▶ WHAT IS EXPECTED
Exactly reproduce the lines that follow.

▶ DATA BLOCK

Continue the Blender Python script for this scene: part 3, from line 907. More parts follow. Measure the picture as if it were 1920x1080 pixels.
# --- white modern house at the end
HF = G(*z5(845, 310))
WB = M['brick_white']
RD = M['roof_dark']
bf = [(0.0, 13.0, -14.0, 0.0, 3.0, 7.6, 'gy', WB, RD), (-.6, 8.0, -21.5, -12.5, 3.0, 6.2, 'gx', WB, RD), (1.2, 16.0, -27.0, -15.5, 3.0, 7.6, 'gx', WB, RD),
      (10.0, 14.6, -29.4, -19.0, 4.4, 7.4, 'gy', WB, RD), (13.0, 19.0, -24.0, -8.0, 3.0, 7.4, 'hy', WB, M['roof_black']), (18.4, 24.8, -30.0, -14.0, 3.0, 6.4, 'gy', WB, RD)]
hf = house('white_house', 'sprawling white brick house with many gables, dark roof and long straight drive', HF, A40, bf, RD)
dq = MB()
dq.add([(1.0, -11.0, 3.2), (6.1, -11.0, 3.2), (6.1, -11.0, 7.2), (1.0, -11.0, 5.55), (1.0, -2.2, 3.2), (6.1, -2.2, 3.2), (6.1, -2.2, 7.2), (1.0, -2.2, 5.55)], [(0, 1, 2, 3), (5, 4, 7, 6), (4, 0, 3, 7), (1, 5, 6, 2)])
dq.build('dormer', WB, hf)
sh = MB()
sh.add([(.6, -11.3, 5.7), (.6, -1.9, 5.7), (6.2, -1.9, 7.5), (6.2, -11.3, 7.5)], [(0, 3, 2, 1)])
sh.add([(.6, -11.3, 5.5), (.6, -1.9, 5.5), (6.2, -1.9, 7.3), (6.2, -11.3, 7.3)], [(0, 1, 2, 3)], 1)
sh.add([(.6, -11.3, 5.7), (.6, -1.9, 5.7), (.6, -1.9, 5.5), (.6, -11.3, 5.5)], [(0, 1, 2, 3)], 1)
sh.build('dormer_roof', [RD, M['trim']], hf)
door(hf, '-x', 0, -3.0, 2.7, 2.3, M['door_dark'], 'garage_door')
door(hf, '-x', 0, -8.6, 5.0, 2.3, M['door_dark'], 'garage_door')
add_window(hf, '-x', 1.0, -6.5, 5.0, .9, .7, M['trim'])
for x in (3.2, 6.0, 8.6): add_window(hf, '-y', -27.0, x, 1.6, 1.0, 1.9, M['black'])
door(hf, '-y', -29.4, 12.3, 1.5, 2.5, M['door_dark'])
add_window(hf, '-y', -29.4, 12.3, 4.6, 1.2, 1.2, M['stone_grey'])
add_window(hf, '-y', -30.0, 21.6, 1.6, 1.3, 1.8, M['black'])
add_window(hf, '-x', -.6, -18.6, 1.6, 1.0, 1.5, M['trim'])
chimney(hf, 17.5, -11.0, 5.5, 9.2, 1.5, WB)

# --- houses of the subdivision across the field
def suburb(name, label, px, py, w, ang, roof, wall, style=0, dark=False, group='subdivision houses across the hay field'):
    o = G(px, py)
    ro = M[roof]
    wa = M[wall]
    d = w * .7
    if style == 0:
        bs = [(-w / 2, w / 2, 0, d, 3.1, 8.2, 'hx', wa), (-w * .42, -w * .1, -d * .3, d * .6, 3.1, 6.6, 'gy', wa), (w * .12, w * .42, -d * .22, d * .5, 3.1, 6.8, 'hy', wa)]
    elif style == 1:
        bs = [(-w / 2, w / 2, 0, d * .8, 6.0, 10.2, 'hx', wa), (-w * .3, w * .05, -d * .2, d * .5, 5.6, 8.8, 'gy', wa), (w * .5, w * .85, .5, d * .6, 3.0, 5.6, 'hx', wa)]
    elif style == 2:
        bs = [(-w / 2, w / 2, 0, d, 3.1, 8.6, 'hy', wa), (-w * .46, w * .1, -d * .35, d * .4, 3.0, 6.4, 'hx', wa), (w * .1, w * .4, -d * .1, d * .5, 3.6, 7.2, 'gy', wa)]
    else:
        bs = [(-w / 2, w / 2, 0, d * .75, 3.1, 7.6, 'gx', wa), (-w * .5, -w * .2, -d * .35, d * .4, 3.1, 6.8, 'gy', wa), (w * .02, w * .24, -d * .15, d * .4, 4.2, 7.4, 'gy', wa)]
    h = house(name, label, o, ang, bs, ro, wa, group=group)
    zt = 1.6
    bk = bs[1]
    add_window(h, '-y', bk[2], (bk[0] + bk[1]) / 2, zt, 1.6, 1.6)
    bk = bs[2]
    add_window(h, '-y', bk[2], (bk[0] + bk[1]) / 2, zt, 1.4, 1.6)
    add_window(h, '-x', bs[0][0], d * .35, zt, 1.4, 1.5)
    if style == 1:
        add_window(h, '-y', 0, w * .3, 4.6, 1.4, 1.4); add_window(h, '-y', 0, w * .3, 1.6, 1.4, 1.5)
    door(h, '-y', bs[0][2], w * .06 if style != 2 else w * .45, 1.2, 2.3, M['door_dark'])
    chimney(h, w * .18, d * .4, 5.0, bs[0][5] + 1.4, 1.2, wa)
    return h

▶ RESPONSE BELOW
Continue the Blender Python script for this scene: part 3, from line 907. More parts follow. Measure the picture as if it were 1920x1080 pixels.
# --- white modern house at the end
HF = G(*z5(845, 310))
WB = M['brick_white']
RD = M['roof_dark']
bf = [(0.0, 13.0, -14.0, 0.0, 3.0, 7.6, 'gy', WB, RD), (-.6, 8.0, -21.5, -12.5, 3.0, 6.2, 'gx', WB, RD), (1.2, 16.0, -27.0, -15.5, 3.0, 7.6, 'gx', WB, RD),
      (10.0, 14.6, -29.4, -19.0, 4.4, 7.4, 'gy', WB, RD), (13.0, 19.0, -24.0, -8.0, 3.0, 7.4, 'hy', WB, M['roof_black']), (18.4, 24.8, -30.0, -14.0, 3.0, 6.4, 'gy', WB, RD)]
hf = house('white_house', 'sprawling white brick house with many gables, dark roof and long straight drive', HF, A40, bf, RD)
dq = MB()
dq.add([(1.0, -11.0, 3.2), (6.1, -11.0, 3.2), (6.1, -11.0, 7.2), (1.0, -11.0, 5.55), (1.0, -2.2, 3.2), (6.1, -2.2, 3.2), (6.1, -2.2, 7.2), (1.0, -2.2, 5.55)], [(0, 1, 2, 3), (5, 4, 7, 6), (4, 0, 3, 7), (1, 5, 6, 2)])
dq.build('dormer', WB, hf)
sh = MB()
sh.add([(.6, -11.3, 5.7), (.6, -1.9, 5.7), (6.2, -1.9, 7.5), (6.2, -11.3, 7.5)], [(0, 3, 2, 1)])
sh.add([(.6, -11.3, 5.5), (.6, -1.9, 5.5), (6.2, -1.9, 7.3), (6.2, -11.3, 7.3)], [(0, 1, 2, 3)], 1)
sh.add([(.6, -11.3, 5.7), (.6, -1.9, 5.7), (.6, -1.9, 5.5), (.6, -11.3, 5.5)], [(0, 1, 2, 3)], 1)
sh.build('dormer_roof', [RD, M['trim']], hf)
door(hf, '-x', 0, -3.0, 2.7, 2.3, M['door_dark'], 'garage_door')
door(hf, '-x', 0, -8.6, 5.0, 2.3, M['door_dark'], 'garage_door')
add_window(hf, '-x', 1.0, -6.5, 5.0, .9, .7, M['trim'])
for x in (3.2, 6.0, 8.6): add_window(hf, '-y', -27.0, x, 1.6, 1.0, 1.9, M['black'])
door(hf, '-y', -29.4, 12.3, 1.5, 2.5, M['door_dark'])
add_window(hf, '-y', -29.4, 12.3, 4.6, 1.2, 1.2, M['stone_grey'])
add_window(hf, '-y', -30.0, 21.6, 1.6, 1.3, 1.8, M['black'])
add_window(hf, '-x', -.6, -18.6, 1.6, 1.0, 1.5, M['trim'])
chimney(hf, 17.5, -11.0, 5.5, 9.2, 1.5, WB)

# --- houses of the subdivision across the field
def suburb(name, label, px, py, w, ang, roof, wall, style=0, dark=False, group='subdivision houses across the hay field'):
    o = G(px, py)
    ro = M[roof]
    wa = M[wall]
    d = w * .7
    if style == 0:
        bs = [(-w / 2, w / 2, 0, d, 3.1, 8.2, 'hx', wa), (-w * .42, -w * .1, -d * .3, d * .6, 3.1, 6.6, 'gy', wa), (w * .12, w * .42, -d * .22, d * .5, 3.1, 6.8, 'hy', wa)]
    elif style == 1:
        bs = [(-w / 2, w / 2, 0, d * .8, 6.0, 10.2, 'hx', wa), (-w * .3, w * .05, -d * .2, d * .5, 5.6, 8.8, 'gy', wa), (w * .5, w * .85, .5, d * .6, 3.0, 5.6, 'hx', wa)]
    elif style == 2:
        bs = [(-w / 2, w / 2, 0, d, 3.1, 8.6, 'hy', wa), (-w * .46, w * .1, -d * .35, d * .4, 3.0, 6.4, 'hx', wa), (w * .1, w * .4, -d * .1, d * .5, 3.6, 7.2, 'gy', wa)]
    else:
        bs = [(-w / 2, w / 2, 0, d * .75, 3.1, 7.6, 'gx', wa), (-w * .5, -w * .2, -d * .35, d * .4, 3.1, 6.8, 'gy', wa), (w * .02, w * .24, -d * .15, d * .4, 4.2, 7.4, 'gy', wa)]
    h = house(name, label, o, ang, bs, ro, wa, group=group)
    zt = 1.6
    bk = bs[1]
    add_window(h, '-y', bk[2], (bk[0] + bk[1]) / 2, zt, 1.6, 1.6)
    bk = bs[2]
    add_window(h, '-y', bk[2], (bk[0] + bk[1]) / 2, zt, 1.4, 1.6)
    add_window(h, '-x', bs[0][0], d * .35, zt, 1.4, 1.5)
    if style == 1:
        add_window(h, '-y', 0, w * .3, 4.6, 1.4, 1.4); add_window(h, '-y', 0, w * .3, 1.6, 1.4, 1.5)
    door(h, '-y', bs[0][2], w * .06 if style != 2 else w * .45, 1.2, 2.3, M['door_dark'])
    chimney(h, w * .18, d * .4, 5.0, bs[0][5] + 1.4, 1.2, wa)
    return h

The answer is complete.